Como una lapa: comenzó a declinar con los golpes de la crisis del petróleo en los setenta, tocó fondo a mediados los noventa, repuntó con fuerza de la mano de la masiva llegada de inmigrantes y el bum del crecimiento que generó el euro (en 2008 los nacimientos superaron el medio millón), y, tras un acelerado otoño, ha vuelto a desconocidos niveles invernales. Y lo ha hecho con unas cifras de población en máximos históricos que nos acercan a los 50 millones de moradores, que, además, según las estimaciones medias de los demógrafos de Estadística, superarán ese umbral hacia 2050, para estabilizarse después con los saldos migratorios.

El futuro proyectado maneja un comportamiento vegetativo más deprimente que el observado en los últimos años, con los nacimientos en cifras solo un poco mejores que las actuales (en 2040 alcanzarían los 400.000), pero con una aceleración de vértigo en las defunciones, que de las 435.000 de 2023 superarían el medio millón dentro de 15 años y rozarían las 600.000 en el ecuador del siglo. El saldo vegetativo, los fallecidos menos los nacidos en el territorio nacional, y que ahora está en una pérdida de 113.000 personas anuales, se duplicaría en 25 años y se triplicaría en 35, y solo la entrada de migrantes equilibraría las proyecciones, que serán respetadas por la realidad, o no. Dependerá, como en el pasado, de la marcha de la economía. Claro que esta, como en el pasado, dependerá del rumbo de la demografía.

El país tiene un problema muy serio, que no ha sabido afrontar hasta ahora, que solo ha trampeado con ayuda del exterior, y que exige una revisión integral de las políticas demográficas para enderezar la cuestión, a sabiendas de que tardarán décadas en dar frutos. Ningún Gobierno en las últimas décadas ha hecho planteamientos integrales en tal sentido. Los esfuerzos se centran más en la protección de las cohortes ya envejecidas que en promover el crecimiento de las más jóvenes, incluso de las que están por nacer. Y el país que destina más desvelos y dineros a su pasado que a su futuro no solo no soluciona un problema, sino que lo engorda.

La natalidad ronda 1,1 hijos por mujer, en línea con otros países sureños como Italia o Grecia.
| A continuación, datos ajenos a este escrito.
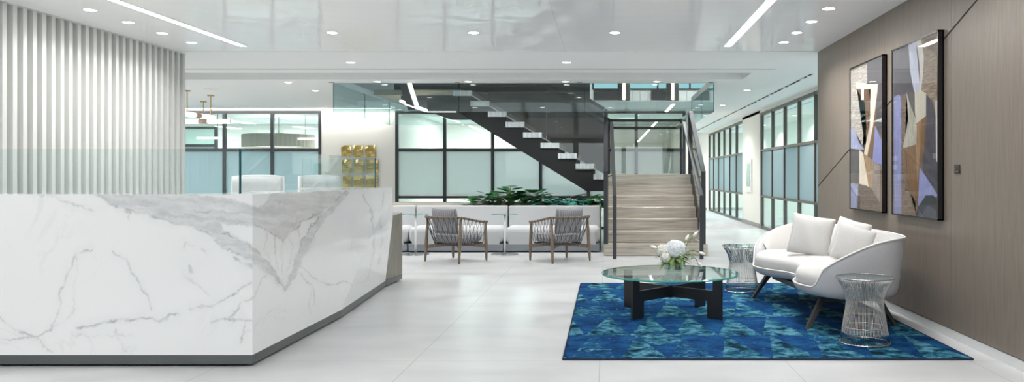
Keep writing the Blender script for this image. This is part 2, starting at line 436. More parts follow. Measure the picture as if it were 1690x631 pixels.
b = MB(); b.box(-5.3, 2.8, -5, 9.75, H, H + .08); struct(b.build('ceiling', 'ceil_gloss'))
b = MB()
def cslab(x0, x1, y0, y1, z0=H, z1=H + .1): b.box(x0, x1, y0, y1, z0, z1)
cslab(-14, 12, 9.75, 11.8)
cslab(2.1, 12, 11.8, 12.6); b.box(-14, 2.1, 11.8, 12.6, H + .34, H + .36)          # recessed cove
cslab(-14, 12, 12.6, 13.1)
cslab(-14, -4.36, 13.1, 16.5); cslab(1.72, 12, 13.1, 16.5)
b.box(-14, 12, 16.5, 34, H, H + .03)
struct(b.build('ceiling_matte', 'ceil_matte'))
b = MB(); b.box(-14, 2.1, 11.78, 11.8, H + .1, H + .36); b.box(-14, 2.12, 12.6, 12.62, H + .1, H + .36); b.box(2.1, 2.12, 11.8, 12.6, H + .1, H + .36)
struct(b.build('trim_cove', plain('cove_shade_grey', (176, 176, 172), .6)))  # recess shade put into the colour; same paint as the ceiling
b = MB(); b.box(-14, 2.35, 11.34, 11.352, H - .003, H + .002); struct(b.build('ceiling_groove_shade', 'mullion'))  # dark strip below the ceiling stands in for a groove's shadow
b = MB(); b.box(-5.3, 2.54, 9.735, 9.755, H - .006, H + .01); struct(b.build('trim_ceiling_edge', 'trimwhite'))

# right wall: veneer panels with a diagonal open reveal and narrow seams
Z0 = .073
def diag(y): return 1.09 + (9.74 - y) * .3164
b = MB()
ys = [-5, 1.0, 3.5, 6.02, 8.55, 9.8]
for i in range(5):
    y0, y1 = ys[i] + (.0015 if i else 0), ys[i + 1] - (.0015 if i < 4 else 0)
    g = .0085
    if diag(y0) < H:
        b.prism([(y0, Z0), (y1, Z0), (y1, diag(y1) - g), (y0, diag(y0) - g)], 'x', XR, XR + .03)
        b.prism([(y0, diag(y0) + g), (y1, diag(y1) + g), (y1, H), (y0, H)], 'x', XR, XR + .03)
    elif diag(y1) < H:
        yc = 9.74 - (H - 1.09) / .3164
        b.prism([(y0, Z0), (y1, Z0), (y1, diag(y1) - g), (yc, H), (y0, H)], 'x', XR, XR + .03)
        b.prism([(yc + .05, H), (y1, diag(y1) + g), (y1, H)], 'x', XR, XR + .03)
    else:
        b.prism([(y0, Z0), (y1, Z0), (y1, H), (y0, H)], 'x', XR, XR + .03)
b.box(XR, XR + .26, 9.8, 9.81, Z0, H)
struct(b.build('wall_right', 'veneer'))
b = MB(); b.box(XR + .02, XR + .25, -5, 9.79, 0, H); struct(b.build('wall_right_core', 'blackmatte'))
b = MB(); b.box(XR + .004, XR + .02, -5, 9.8, 0, Z0 - .006); struct(b.build('baseboard_right', 'base_white'))

# left wall of deep painted slats
b = MB()
b.box(XL - .25, XL - .08, -5, 9.92, 0, H)
k = 0; y = 9.92
while y - .051 > -1:
    b.box(XL - .08, XL, y - .051, y, 0, H - .005); y -= .1232
b.box(XL - .08, XL + .004, -1, 9.92, H - .012, H)
struct(b.build('wall_left', 'slat'))

# unseen wall behind the camera: openings added to let in front fill light
b = MB()
b.box(-5.3, 2.8, -5.2, -5, 0, .25); b.box(-5.3, 2.8, -5.2, -5, 2.5, H)
for xx in (-5.3, -3.3, -1.3, .7, 2.6): b.box(xx, xx + .2, -5.2, -5, .25, 2.5)
struct(b.build('wall_front', 'white'))

# back wall and office glazing
b = MB(); b.box(-6.36, -4.69, YB, YB + .12, 0, H); b.box(-14, -6.36, YB, YB + .12, 2.645, H); b.box(-4.69, 1.75, YB, YB + .12, 2.645, H)
b.box(1.75, 1.95, YB, YB + .12, 0, H)
struct(b.build('wall_back', 'backwall'))

def glazing(name, xs, wall_axis, c, mullw, frame_mat, frost_mat, rails=(2.64, 1.77, .72), label_frost=True, clear='glass_office', bottom=.03):
    """full-height office partition; wall_axis 'x' runs along X at y=c, 'y' runs along Y at x=c"""
    fr = MB(); d = .035
    def bx(m, a0, a1, z0, z1, t0=-d, t1=d, pane=False):
        f = m.pane if pane else m.box
        if wall_axis == 'x': f(a0, a1, c + t0, c + t1, z0, z1)
        else: f(c + t0, c + t1, a0, a1, z0, z1)
    w = mullw / 2
    for x in xs: bx(fr, x - w, x + w, 0, rails[0])
    a, z = min(xs), max(xs)
    for zc, hw in ((rails[0] - .03, .03), (rails[1], w), (rails[2], w * .9), (bottom, .03)): bx(fr, a, z, zc - hw, zc + hw, -d * .9, d * .9)
    root = struct(fr.build(name, frame_mat))
    up = MB(); fz = MB(); xs2 = sorted(xs)
    for i in range(len(xs2) - 1):
        p0, p1 = xs2[i] + w, xs2[i + 1] - w
        bx(up, p0, p1, rails[1] + w, rails[0] - .06, -.005, .005)
        bx(up, p0, p1, bottom + .03, rails[2] - w, -.005, .005)
        bx(fz, p0, p1, rails[2] + w, rails[1] - w, -.004, .004)
    up.build('clear_pane', clear, root); fz.build('frosted_pane', frost_mat, root)
    return root
glazing('window_1', [-4.655 + 1.066 * i for i in range(7)], 'x', YB + .03, .068, 'mullion', 'frost')
glazing('window_2', [-6.365 - 1.066 * i for i in range(7)], 'x', YB + .03, .068, 'mullion', 'frost_blue')
glazing('window_3', [18.57 - 1.19 * i for i in range(8)], 'y', 3.55, .05, 'bronze_frame', 'frost_corr', rails=(2.62, 1.77, .73))
glazing('window_4', [21.0 + 1.17 * i for i in range(7)], 'y', 3.55, .05, 'bronze_frame', 'frost_corr', rails=(2.62, 1.77, .73))
b = MB(); b.box(3.5, 3.7, 18.6, 20.97, 0, H); b.box(3.5, 3.6, 9.8, 34, 2.62, H); struct(b.build('wall_corridor_right', 'backwall'))
b = MB(); b.box(3.485, 3.5, 18.6, 20.97, 0, .1); b.box(1.95, 3.5, 28.28, 28.3, 0, .1); struct(b.build('baseboard_corridor', 'grey_stone_base'))
b = MB(); b.box(1.8, 12, 28.3, 28.4, 0, H); struct(b.build('wall_corridor_end', 'backwall'))
b = MB(); b.box(1.85, 1.95, YB + .12, 28.3, 0, H); struct(b.build('wall_corridor_left', 'backwall'))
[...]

Un informe de Fedea (Castro-Martín, Martín-García, Cordero y Seiz) recuerda que de las mujeres nacidas en torno a 1970 (baby boom todavía), casi una de cada cuatro no ha tenido hijos, una proporción similar solo ha tenido uno, y que solo una de cada diez tuvo más de dos. Y si escaneamos 2023, veremos que las que han sido madres lo han sido a una edad muy avanzada: 4 de cada 10 tenían más de 35 años cuando alumbraron, y menos de 30, solo el 27% de ellas.
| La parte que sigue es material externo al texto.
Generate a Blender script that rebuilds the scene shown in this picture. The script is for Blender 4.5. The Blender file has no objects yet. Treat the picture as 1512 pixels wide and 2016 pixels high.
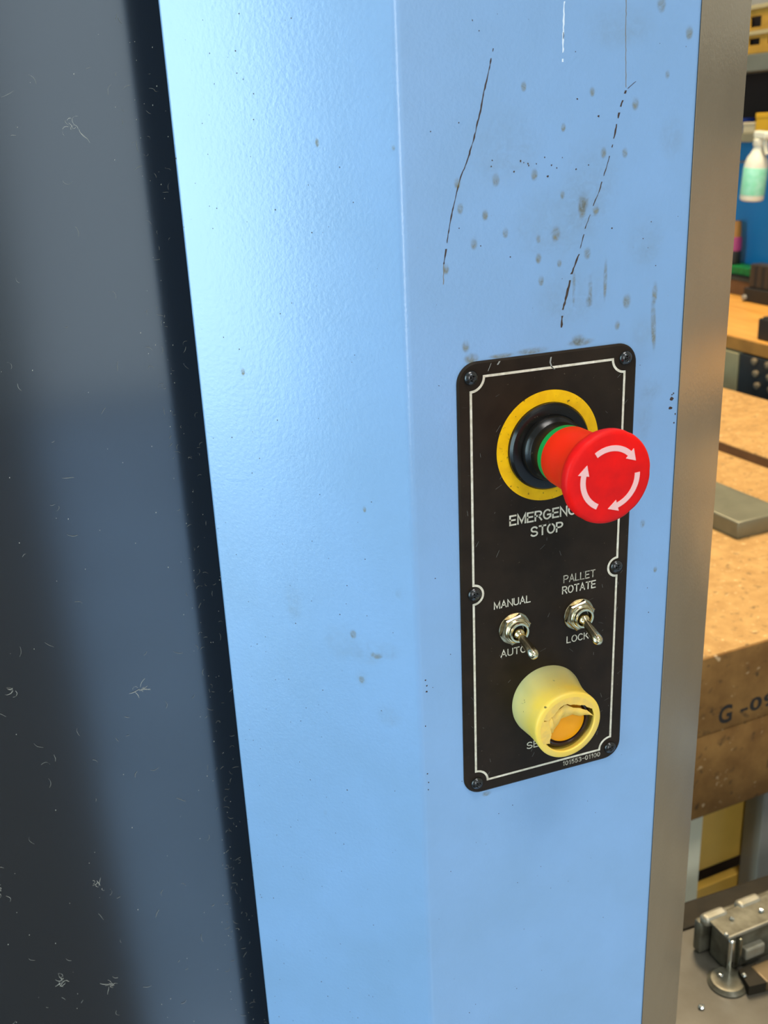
import bpy, bmesh, math, random
from mathutils import Vector, Matrix
from mathutils.geometry import tessellate_polygon

# ------------------------------------------------------------------ camera, world, lights, exposure
# all lengths below are written in millimetres and scaled to metres
S = 0.001
sc = bpy.context.scene
COL = sc.collection
sc.view_settings.view_transform = 'Standard'
sc.view_settings.look = 'None'
sc.view_settings.gamma = 1.0
sc.view_settings.use_curve_mapping = False
sc.view_settings.exposure = 0.0
sc.cycles.use_denoising = True
sc.cycles.max_bounces = 8
sc.cycles.sample_clamp_indirect = 6.0
sc.cycles.caustics_reflective = False
sc.cycles.caustics_refractive = False

cam = bpy.data.cameras.new('camera')
camo = bpy.data.objects.new('camera', cam)
COL.objects.link(camo)
RX = Vector((0.93668157, -0.34750524, -0.04321745))
RD = Vector((-0.15963612, -0.31389214, -0.93594232))
RF = Vector((0.31167925, 0.88357899, -0.34949137))
m = Matrix.Identity(4)
for i in range(3):
    m[i][0] = RX[i]; m[i][1] = -RD[i]; m[i][2] = -RF[i]
m[0][3], m[1][3], m[2][3] = -211.156 * S, -378.628 * S, 196.584 * S
camo.matrix_world = m
cam.sensor_fit = 'VERTICAL'
cam.sensor_height = 36.0
cam.lens = 36.0 * 2014.166 / 2016.0
cam.clip_start = 0.01
cam.clip_end = 60
cam.dof.use_dof = True
cam.dof.focus_distance = 0.46
cam.dof.aperture_fstop = 20
sc.camera = camo

w = bpy.data.worlds.new('world')
sc.world = w
w.use_nodes = True
w.node_tree.nodes['Background'].inputs[0].default_value = (0.72, 0.82, 1.0, 1)
w.node_tree.nodes['Background'].inputs[1].default_value = 0.4

def area(name, loc, target, sx, sy, power, color):
    l = bpy.data.lights.new(name, 'AREA')
    l.shape = 'RECTANGLE'; l.size = sx; l.size_y = sy; l.energy = power; l.color = color
    o = bpy.data.objects.new(name, l)
    COL.objects.link(o)
    o.location = loc
    o.rotation_euler = (Vector(target) - Vector(loc)).to_track_quat('-Z', 'Y').to_euler()
    return o

# daylight: tall window in the left wall, the roller door opening behind the camera
area('window_light_left', (-4.35, -3.4, 1.55), (-1.0, -2.6, 0.9), 2.4, 2.2, 22, (0.95, 0.97, 1.0))
area('roller_door_light', (-4.40, -0.70, 0.42), (-3.0, -0.70, 0.42), 1.6, 3.0, 150, (0.62, 0.90, 1.0))
area('door_light_behind', (0.85, -4.85, 0.25), (0.85, -3.0, 0.25), 2.0, 2.6, 16, (0.80, 0.92, 1.0))
area('ridge_highlight_strip', (-1.70, -4.85, 0.35), (-1.70, -3.0, 0.35), 0.13, 2.85, 52, (0.93, 0.97, 1.0))  # added unseen strip lamp, makes the highlight along the column ridge
# bench lamp under the ceiling, plus two added lamps that brighten the floor
area('floor_fill_entry', (0.5, -3.7, 2.92), (0.5, -3.7, 0), 1.2, 0.6, 80, (0.88, 0.94, 1.0))  # added lamp, brightens the far floor mirrored in the dark door
area('floor_fill_aisle', (0.0, -1.05, 2.92), (0.0, -1.05, 0), 1.2, 0.6, 56, (1.0, 0.96, 0.90))  # added lamp, brightens the near floor mirrored in the dark door
area('lamp_light_bench', (1.15, 1.5, 2.92), (1.15, 1.5, 0), 0.5, 1.6, 170, (1.0, 0.80, 0.54))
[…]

A este descenso en la natalidad y a su retraso han contribuido múltiples cuestiones; no todas, pero muchas de ellas empujan a las mujeres y los hombres en edad fértil a no cumplir con sus deseos reproductivos. La última encuesta sobre el fenómeno revela que las mujeres siguen deseando tener, de media, 1,9 hijos, y los hombres, 1,8. Ambos deseos, de realizarse, situarían la natalidad en niveles de reemplazo demográfico, 2,1 hijos por mujer, del que ahora España está a medio camino.

Por tanto, queda mucho por hacer. La economía y sus alrededores están detrás de todos los obstáculos, y todos están encadenados como las cerezas de una cesta: incertidumbre económica sobre el futuro; políticas de conciliación deficientes pese a la sobreactuación discursiva de los políticos; muy limitadas ayudas públicas natalistas; precariedad laboral y salarial; retraso de la emancipación económica y residencial (cerca de los 30 años, 12 más tarde que los suecos o 6 más que los franceses); irracional y exuberante carestía de la vivienda; y tardanza en tener el primer hijo, que ahora supera los 31 años de los progenitores.
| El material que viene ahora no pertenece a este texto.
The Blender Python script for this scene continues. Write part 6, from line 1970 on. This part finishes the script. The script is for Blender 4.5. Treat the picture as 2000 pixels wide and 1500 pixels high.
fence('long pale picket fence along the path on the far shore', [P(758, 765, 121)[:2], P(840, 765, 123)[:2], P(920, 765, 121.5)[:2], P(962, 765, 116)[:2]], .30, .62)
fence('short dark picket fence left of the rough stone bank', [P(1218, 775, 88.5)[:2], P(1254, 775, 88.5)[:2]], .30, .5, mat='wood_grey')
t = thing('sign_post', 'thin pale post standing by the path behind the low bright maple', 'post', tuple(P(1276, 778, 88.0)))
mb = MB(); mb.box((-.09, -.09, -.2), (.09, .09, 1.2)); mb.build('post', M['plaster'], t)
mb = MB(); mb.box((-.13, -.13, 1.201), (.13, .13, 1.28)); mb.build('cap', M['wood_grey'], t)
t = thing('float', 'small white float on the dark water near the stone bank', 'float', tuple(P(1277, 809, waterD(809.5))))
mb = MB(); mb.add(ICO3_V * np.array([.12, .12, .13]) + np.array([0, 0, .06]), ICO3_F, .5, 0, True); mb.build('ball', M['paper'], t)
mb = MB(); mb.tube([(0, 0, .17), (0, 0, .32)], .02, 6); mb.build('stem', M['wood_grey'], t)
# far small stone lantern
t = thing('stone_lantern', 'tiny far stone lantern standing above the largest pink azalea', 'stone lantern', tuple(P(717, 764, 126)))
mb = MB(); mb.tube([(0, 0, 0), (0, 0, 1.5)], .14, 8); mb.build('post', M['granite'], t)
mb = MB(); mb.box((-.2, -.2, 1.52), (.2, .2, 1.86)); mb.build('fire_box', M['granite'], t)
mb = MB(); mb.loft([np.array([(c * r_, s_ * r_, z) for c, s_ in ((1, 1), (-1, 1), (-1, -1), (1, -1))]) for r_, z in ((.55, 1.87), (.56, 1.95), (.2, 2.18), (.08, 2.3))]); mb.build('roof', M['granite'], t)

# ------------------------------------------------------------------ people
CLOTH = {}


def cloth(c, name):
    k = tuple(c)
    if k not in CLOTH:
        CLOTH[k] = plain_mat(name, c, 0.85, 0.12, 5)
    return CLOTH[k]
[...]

Si estos déficits no se corrigen, que nadie espere virtudes de la economía, sino los vicios propios de una sociedad envejecida con problemas para sostener su Estado de bienestar. Están todos identificados: más gasto en pensiones y atención sanitaria; menor demanda de consumo y menor crecimiento; déficit de fuerza laboral competente; menos ingresos fiscales por renta y consumo; menos ahorro y, en consecuencia, menos capitalización de la economía y la inversión; incluso, y no por ello lo último, riesgos muy serios de deflación. En definitiva, una prosperidad declinante.